Sanctions and the International Dimension of Financial Crimes
India is not a state that systematically applies unilateral financial sanctions in the manner of the United States or the European Union. Nevertheless, Indian companies and financial institutions are compelled to take into account the sanctions regimes of third states — above all, U.S. secondary sanctions legislation.
In practice, this means that Indian banks conducting settlements in U.S. dollars are obliged to observe the restrictions imposed by the U.S. Office of Foreign Assets Control (OFAC). Violation of these restrictions carries the risk of being cut off from the dollar settlement system — a critically significant sanctions consequence for any major financial institution.
The most acute practical challenge is the situation with Russia following 2022: India has continued to purchase Russian oil at discounted prices, creating exposure to U.S. secondary sanctions.
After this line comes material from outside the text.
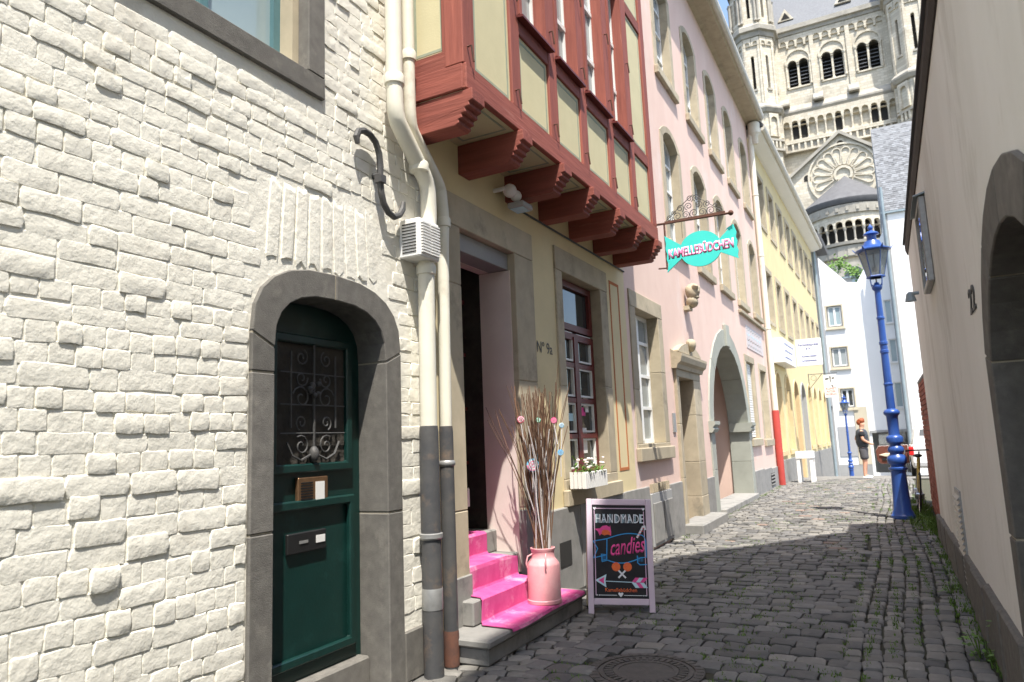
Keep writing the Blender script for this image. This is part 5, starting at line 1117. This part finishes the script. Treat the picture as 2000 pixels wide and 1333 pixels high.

Indian banks have responded with extreme caution in conducting settlements with Russian counterparties — a de facto self-imposed restraint driven by pressure from Western sanctions regimes.
Cryptocurrencies and New Challenges for Indian Financial Law
Digital assets have emerged as one of the foremost challenges for India’s financial crime prevention framework. In 2022, India adopted the Virtual Digital Assets Taxation Act, establishing a 30 percent tax on income from cryptocurrency transactions. However, specific legislation governing the circulation of cryptocurrencies as such has yet to be enacted.
In practice, the ED has actively applied PMLA provisions to cryptocurrency fraud cases. In 2023–2024, a number of high-profile cases arose in which cryptocurrency exchanges were suspected of facilitating money laundering. Nevertheless, the legal uncertainty surrounding the status of crypto assets significantly hampers criminal prosecution.
Engagement with FATF and International Standards
India has been a member of FATF since 2010 and periodically undergoes mutual evaluations within the framework of the organization. According to the results of the 2024 evaluation, India received a generally positive assessment; however, FATF experts identified a number of systemic shortcomings: insufficient supervisory coverage of the real estate sector, lawyers, and accountants, as well as incomplete compliance with standards regarding the transparency of beneficial ownership of companies.
Following the evaluation, India committed to improving the system in several areas, including expanding the list of entities subject to AML/CFT (anti-money laundering and counter-terrorism financing) obligations, and strengthening oversight of the non-profit sector.
Indian financial crime legislation has come a long way from colonial-era norms to a modern system meeting international standards. At the same time, the country’s legal system faces a number of serious challenges: striking the balance between effective law enforcement and the protection of citizens’ rights, adapting to the digital economy, and managing the risks associated with Western sanctions regimes. How these challenges are addressed will largely determine the trajectory of Indian financial law in the decades ahead.